(SHORT TASK): Up to and including the line with "k = MB(FR); k.box(1.2, 1.995, -.3, -.012, -.35, 3.36);", reproduce the listing below exactly, beginning at its first line.
_ _ _ _ _ _ _
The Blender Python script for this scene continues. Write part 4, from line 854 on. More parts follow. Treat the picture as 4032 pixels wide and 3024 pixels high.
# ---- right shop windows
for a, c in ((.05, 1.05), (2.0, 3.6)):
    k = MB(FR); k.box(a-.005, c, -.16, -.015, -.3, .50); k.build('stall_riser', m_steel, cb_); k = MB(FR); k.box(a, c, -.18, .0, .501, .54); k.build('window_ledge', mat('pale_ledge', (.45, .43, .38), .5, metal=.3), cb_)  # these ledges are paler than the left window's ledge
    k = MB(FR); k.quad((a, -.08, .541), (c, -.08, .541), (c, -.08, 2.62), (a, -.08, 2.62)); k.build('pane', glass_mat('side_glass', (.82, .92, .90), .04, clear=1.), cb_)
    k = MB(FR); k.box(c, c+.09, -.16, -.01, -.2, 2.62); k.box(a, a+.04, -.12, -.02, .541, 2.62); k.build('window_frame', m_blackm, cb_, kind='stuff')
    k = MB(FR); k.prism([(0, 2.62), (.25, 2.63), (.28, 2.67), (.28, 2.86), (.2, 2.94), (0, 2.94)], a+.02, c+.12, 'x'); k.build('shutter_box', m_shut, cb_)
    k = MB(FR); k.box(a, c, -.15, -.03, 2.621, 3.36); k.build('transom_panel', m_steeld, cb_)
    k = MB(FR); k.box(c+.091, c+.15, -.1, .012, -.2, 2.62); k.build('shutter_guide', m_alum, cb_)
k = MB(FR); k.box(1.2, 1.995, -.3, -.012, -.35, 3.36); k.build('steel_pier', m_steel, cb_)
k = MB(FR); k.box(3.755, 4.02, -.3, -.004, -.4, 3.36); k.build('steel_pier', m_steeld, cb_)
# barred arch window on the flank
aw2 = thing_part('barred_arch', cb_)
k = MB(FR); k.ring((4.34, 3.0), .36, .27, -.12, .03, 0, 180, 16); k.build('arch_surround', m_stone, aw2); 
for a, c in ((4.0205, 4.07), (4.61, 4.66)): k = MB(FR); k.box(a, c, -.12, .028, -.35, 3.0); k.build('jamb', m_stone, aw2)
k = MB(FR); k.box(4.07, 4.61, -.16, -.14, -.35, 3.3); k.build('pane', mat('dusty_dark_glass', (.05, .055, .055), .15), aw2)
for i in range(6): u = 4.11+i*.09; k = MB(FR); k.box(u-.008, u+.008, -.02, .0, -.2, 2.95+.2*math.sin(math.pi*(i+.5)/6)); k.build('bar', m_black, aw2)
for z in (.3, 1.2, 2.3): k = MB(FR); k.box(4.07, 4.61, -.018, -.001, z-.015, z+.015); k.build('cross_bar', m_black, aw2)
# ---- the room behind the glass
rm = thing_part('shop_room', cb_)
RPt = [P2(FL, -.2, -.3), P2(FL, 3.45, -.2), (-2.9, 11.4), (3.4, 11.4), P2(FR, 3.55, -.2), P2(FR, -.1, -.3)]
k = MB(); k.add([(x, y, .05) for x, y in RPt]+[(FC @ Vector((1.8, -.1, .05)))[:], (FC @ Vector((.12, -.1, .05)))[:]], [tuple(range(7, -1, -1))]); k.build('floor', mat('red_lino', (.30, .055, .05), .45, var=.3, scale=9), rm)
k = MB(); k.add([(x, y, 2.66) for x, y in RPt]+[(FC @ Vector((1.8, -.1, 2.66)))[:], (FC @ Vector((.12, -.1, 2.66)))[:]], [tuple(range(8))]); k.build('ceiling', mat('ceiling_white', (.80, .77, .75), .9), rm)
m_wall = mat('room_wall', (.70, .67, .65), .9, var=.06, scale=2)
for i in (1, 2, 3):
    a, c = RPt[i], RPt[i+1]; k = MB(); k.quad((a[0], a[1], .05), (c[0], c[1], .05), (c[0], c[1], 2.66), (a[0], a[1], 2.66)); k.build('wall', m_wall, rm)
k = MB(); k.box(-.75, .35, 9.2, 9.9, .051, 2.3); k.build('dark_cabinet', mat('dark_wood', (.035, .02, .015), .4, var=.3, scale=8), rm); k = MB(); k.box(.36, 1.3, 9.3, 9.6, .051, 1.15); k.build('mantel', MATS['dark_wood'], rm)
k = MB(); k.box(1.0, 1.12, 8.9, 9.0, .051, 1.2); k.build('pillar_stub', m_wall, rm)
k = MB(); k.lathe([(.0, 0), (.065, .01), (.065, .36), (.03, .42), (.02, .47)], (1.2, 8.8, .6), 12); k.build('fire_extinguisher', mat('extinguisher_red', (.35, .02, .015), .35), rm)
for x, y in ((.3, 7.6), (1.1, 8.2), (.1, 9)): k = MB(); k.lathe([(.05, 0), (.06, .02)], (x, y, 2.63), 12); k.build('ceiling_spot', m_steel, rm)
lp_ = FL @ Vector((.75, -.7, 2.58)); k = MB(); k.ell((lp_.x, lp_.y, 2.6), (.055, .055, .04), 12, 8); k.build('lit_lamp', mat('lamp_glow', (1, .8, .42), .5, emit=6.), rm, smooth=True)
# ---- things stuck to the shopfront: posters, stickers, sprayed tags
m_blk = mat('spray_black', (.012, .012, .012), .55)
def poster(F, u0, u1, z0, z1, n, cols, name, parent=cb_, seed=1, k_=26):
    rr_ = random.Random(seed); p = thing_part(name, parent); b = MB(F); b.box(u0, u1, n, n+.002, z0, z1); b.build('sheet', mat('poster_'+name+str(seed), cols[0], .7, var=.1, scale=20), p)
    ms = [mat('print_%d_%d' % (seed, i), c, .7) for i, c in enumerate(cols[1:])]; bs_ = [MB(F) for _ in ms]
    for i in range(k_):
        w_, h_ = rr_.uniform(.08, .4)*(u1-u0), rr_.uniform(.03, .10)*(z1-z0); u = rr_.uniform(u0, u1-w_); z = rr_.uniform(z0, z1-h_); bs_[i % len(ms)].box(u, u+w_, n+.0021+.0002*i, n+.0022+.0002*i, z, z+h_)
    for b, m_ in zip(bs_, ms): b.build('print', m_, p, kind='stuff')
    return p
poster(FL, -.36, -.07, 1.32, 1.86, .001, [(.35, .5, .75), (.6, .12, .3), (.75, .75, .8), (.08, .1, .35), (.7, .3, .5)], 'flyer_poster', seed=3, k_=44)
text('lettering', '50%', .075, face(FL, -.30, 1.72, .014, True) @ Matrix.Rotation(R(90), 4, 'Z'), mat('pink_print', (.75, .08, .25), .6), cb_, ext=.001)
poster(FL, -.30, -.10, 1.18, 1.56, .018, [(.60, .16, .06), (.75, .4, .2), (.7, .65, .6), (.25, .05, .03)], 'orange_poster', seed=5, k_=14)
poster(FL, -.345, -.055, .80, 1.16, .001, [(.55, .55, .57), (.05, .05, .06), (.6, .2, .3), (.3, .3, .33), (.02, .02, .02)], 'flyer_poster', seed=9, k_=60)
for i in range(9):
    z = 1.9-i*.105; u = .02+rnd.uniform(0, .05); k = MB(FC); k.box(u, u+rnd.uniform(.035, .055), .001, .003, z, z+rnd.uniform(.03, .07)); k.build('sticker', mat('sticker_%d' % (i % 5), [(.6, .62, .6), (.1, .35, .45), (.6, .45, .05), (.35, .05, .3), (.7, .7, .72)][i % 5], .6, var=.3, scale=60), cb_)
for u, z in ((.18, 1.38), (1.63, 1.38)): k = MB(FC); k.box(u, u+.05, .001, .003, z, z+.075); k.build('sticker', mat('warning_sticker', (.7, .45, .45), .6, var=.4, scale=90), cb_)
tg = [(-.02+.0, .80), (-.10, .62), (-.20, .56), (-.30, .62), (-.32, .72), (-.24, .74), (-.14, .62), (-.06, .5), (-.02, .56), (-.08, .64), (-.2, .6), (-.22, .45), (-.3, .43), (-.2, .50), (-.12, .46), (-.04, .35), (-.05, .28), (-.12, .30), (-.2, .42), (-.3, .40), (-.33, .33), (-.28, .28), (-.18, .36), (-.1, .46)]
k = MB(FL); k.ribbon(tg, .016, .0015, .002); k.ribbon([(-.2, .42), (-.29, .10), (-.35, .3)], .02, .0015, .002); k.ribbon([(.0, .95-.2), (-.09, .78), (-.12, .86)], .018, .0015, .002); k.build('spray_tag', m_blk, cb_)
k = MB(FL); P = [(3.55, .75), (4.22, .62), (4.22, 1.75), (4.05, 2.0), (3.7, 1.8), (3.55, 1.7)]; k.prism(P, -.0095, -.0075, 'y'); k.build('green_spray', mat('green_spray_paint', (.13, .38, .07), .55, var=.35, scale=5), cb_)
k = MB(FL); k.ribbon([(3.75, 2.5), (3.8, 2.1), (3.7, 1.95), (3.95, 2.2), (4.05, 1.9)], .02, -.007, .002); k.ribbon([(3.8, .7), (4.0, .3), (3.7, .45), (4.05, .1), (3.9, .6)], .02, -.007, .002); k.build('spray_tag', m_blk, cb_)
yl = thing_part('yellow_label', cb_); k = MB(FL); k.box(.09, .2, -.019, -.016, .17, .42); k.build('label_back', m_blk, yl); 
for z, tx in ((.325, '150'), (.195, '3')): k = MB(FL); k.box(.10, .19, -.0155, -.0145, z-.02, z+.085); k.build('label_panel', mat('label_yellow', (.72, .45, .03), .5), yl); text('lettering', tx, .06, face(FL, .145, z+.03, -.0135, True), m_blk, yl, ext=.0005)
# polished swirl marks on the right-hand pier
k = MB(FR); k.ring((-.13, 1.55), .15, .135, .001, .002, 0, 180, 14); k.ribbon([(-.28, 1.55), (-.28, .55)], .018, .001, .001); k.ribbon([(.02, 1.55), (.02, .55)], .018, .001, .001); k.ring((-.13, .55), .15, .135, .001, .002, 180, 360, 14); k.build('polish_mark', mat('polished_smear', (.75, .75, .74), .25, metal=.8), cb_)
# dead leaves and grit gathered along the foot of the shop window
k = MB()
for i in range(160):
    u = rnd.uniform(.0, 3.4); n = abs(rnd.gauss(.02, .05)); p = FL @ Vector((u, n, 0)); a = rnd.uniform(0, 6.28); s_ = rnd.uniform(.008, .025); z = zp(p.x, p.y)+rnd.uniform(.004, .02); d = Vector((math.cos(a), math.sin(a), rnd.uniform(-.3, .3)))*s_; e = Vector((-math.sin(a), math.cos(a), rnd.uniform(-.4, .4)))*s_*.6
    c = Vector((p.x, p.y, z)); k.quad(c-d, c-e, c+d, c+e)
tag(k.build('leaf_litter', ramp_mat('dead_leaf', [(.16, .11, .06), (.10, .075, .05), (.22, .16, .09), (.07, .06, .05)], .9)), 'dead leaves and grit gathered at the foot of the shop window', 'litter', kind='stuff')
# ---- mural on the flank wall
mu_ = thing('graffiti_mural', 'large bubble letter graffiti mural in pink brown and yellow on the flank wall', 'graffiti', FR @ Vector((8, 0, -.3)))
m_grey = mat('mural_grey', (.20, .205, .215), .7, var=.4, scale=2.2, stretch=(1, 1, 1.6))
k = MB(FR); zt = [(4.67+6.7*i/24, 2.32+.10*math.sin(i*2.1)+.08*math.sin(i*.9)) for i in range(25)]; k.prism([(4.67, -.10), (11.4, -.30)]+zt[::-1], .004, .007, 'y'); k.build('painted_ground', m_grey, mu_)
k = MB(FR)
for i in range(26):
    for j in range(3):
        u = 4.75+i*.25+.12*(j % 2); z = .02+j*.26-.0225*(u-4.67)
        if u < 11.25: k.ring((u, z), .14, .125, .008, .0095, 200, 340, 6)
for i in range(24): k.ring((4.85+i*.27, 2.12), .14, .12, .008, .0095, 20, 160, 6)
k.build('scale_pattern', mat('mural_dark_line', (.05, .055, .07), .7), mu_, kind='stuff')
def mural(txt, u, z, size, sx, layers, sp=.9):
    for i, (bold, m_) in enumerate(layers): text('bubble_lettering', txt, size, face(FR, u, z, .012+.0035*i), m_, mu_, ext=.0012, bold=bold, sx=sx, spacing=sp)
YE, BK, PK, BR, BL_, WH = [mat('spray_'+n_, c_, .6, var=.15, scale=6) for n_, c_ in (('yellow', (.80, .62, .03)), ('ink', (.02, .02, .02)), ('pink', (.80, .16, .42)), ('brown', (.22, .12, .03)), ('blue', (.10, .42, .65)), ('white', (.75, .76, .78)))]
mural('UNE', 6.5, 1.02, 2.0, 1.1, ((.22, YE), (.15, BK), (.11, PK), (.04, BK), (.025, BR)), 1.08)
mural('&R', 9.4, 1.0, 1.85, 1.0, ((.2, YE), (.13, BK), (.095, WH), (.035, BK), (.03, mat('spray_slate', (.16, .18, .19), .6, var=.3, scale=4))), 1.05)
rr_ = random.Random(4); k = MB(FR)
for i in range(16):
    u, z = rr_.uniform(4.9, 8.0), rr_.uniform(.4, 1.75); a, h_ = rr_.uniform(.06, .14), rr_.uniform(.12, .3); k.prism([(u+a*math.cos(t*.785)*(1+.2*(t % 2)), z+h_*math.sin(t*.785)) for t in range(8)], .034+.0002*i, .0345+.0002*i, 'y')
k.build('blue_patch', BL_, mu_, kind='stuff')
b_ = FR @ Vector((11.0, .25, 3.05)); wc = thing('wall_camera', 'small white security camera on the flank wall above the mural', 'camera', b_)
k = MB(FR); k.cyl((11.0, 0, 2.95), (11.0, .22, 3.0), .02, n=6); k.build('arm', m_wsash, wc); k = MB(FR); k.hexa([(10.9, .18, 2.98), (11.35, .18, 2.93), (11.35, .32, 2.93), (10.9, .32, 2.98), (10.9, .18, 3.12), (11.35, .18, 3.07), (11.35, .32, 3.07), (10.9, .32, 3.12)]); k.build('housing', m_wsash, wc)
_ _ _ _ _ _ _
(COMPLETE ANSWER):
The Blender Python script for this scene continues. Write part 4, from line 854 on. More parts follow. Treat the picture as 4032 pixels wide and 3024 pixels high.
# ---- right shop windows
for a, c in ((.05, 1.05), (2.0, 3.6)):
    k = MB(FR); k.box(a-.005, c, -.16, -.015, -.3, .50); k.build('stall_riser', m_steel, cb_); k = MB(FR); k.box(a, c, -.18, .0, .501, .54); k.build('window_ledge', mat('pale_ledge', (.45, .43, .38), .5, metal=.3), cb_)  # these ledges are paler than the left window's ledge
    k = MB(FR); k.quad((a, -.08, .541), (c, -.08, .541), (c, -.08, 2.62), (a, -.08, 2.62)); k.build('pane', glass_mat('side_glass', (.82, .92, .90), .04, clear=1.), cb_)
    k = MB(FR); k.box(c, c+.09, -.16, -.01, -.2, 2.62); k.box(a, a+.04, -.12, -.02, .541, 2.62); k.build('window_frame', m_blackm, cb_, kind='stuff')
    k = MB(FR); k.prism([(0, 2.62), (.25, 2.63), (.28, 2.67), (.28, 2.86), (.2, 2.94), (0, 2.94)], a+.02, c+.12, 'x'); k.build('shutter_box', m_shut, cb_)
    k = MB(FR); k.box(a, c, -.15, -.03, 2.621, 3.36); k.build('transom_panel', m_steeld, cb_)
    k = MB(FR); k.box(c+.091, c+.15, -.1, .012, -.2, 2.62); k.build('shutter_guide', m_alum, cb_)
k = MB(FR); k.box(1.2, 1.995, -.3, -.012, -.35, 3.36); k.build('steel_pier', m_steel, cb_)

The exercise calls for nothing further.